Struts: The Complete Reference, 2nd Edition

A Brief History of Web Application Development

In order to fully understand and appreciate the need for and value of Struts, it's necessary to shed some light on how Web application development has evolved over the past several years. Initially the Internet was used primarily by the academic and military communities for sharing research information, most of which was in the form of static documents. Thus, originally, the Internet was mostly a mechanism for sharing files.

In 1995 the commercialization of the Internet began and there was an explosion of content made available on the Web. Similar to the research content that was being shared on the Web, the early commercial content principally consisted of text mixed with simple graphics. Hyperlinks were used to connect the content together. Although hyperlinks enabled the user to move from page to page, each page was still a static document that did not support other forms of user interaction. It wasn't long, though, before businesses wanted to be able to offer dynamic content that offered the user a richer, more interactive experience.

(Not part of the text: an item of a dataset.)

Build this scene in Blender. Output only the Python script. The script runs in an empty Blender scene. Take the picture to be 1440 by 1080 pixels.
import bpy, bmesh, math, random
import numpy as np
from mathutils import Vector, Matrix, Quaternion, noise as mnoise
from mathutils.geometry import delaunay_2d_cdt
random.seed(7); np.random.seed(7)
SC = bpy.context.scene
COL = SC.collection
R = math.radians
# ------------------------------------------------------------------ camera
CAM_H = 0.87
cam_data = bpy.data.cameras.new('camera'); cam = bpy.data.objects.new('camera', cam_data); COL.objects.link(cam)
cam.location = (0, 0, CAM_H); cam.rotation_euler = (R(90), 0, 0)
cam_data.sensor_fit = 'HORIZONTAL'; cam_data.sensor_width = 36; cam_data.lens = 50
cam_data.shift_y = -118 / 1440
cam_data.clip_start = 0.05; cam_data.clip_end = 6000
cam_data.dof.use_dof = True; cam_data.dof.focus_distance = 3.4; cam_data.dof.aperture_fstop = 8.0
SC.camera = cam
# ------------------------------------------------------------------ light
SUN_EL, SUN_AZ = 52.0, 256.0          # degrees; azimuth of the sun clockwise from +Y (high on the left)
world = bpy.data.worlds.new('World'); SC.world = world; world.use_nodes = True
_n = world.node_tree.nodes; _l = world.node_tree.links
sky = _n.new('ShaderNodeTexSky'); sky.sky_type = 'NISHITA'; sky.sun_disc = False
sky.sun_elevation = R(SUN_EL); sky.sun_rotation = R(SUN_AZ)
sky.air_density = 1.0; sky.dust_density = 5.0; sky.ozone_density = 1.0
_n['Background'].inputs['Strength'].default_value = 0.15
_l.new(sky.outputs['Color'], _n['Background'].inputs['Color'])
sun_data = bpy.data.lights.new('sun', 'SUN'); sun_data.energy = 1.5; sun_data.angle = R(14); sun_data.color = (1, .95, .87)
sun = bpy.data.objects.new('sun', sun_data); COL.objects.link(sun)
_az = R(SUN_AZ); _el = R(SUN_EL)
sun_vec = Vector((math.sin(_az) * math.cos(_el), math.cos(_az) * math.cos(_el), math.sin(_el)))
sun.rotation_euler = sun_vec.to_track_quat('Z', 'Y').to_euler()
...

Before continuing, it will be helpful to explain precisely what is meant by dynamic content. In short, dynamic content is data that is specifically targeted for a particular user. For example, a user may want to check the price and availability of some item in an online store. The user enters the item name in an HTML form and the server supplies the response. The response is generated on the fly based on the request, and is thus dynamic content.

To fill the dynamic-content void, Web server software began to support the use of CGI scripts for creating applications that could run on a Web server and generate dynamic content back to a browser. CGI, or Common Gateway Interface, allowed Web servers to accept a request and execute a server-side program that would perform some action and then generate output on standard out. Web server software would then read that output and send it back to the requesting browser. Initially, many of these CGI scripts were written in Perl or other Unix-based scripting languages. Over time, though, as the applications being built to run as CGI scripts grew in complexity, more application-oriented languages like C and C++ were being used to create larger, more robust applications. With the advent of HTML forms, CGI scripts also were able to receive data from the browser and process it. As most readers know, HTML forms allow data entry on a Web page. That data could be sent to a CGI script on the server and then manipulated, stored, or otherwise processed.

Around the same time that CGI-based application development was becoming popular on the server side, the Java programming language was introduced, with an initial focus on applets. Applets gave the Web developer the ability to add rich, dynamic functionality to Web pages. Because Java offered the promise of "write once and run anywhere" programs, any browser that supported Java could run the applets. For the first time, developers could easily include dynamic content on a Web page.

For the same reasons that Java began to blossom on the client side with applets, Java also began to make inroads on the server side with the advent of servlet technology in 1997. Servlets solved many of the shortcomings of CGI, such as portability and efficiency, and offered a Java-based solution for the Web application paradigm. Servlets are portable across operating systems and can run on any server that has a Java Virtual Machine (JVM) and servlet container. Thus, they also benefit from Java's "write once, run anywhere" philosophy. Servlets have a more efficient execution model than CGIs because they are multithreaded instead of requiring a new process for each request. Servlets also have access to Java's vast libraries, including the JDBC APIs.

After servlets were introduced, Sun released the JavaServer Pages (JSP) technology as an extension to the servlet technology. JSPs take the reverse approach from servlets to building Web applications by having Java code intermingled in an HTML-based page. When a request is made to the server for a JSP, the Java servlet container checks if the JSP has already been compiled into a servlet. If it has, it proceeds to execute the servlet. If the JSP has not yet been compiled into a servlet, the server container converts the JSP code into a Java source file and then compiles that source so that subsequent requests to the JSP will find the servlet already compiled and ready to execute.

The nice thing about this approach is that changes to the JSP HTML can be made without having to manually recompile the code. The server container manages the compilation and will recognize that the HTML in the JSP has changed and recompile the JSP into a servlet for you. JSPs solve the problem of presentation code (HTML) being embedded in servlets, which made development cumbersome because HTML authors had to wade through Java code to edit HTML (not a good separation of responsibilities). In contrast, HTML developers can work on JSPs directly without interfering with Java code.

As the preceding discussion shows, many of the changes in Web-based development that have occurred over the past several years have been driven by the desire to efficiently include dynamic content in a Web page. Streamlining the use of dynamic content has been, and remains, one of the more important issues associated with the Internet and the applications that use it. As you will see, Struts is part of the solution to the dynamic-content problem.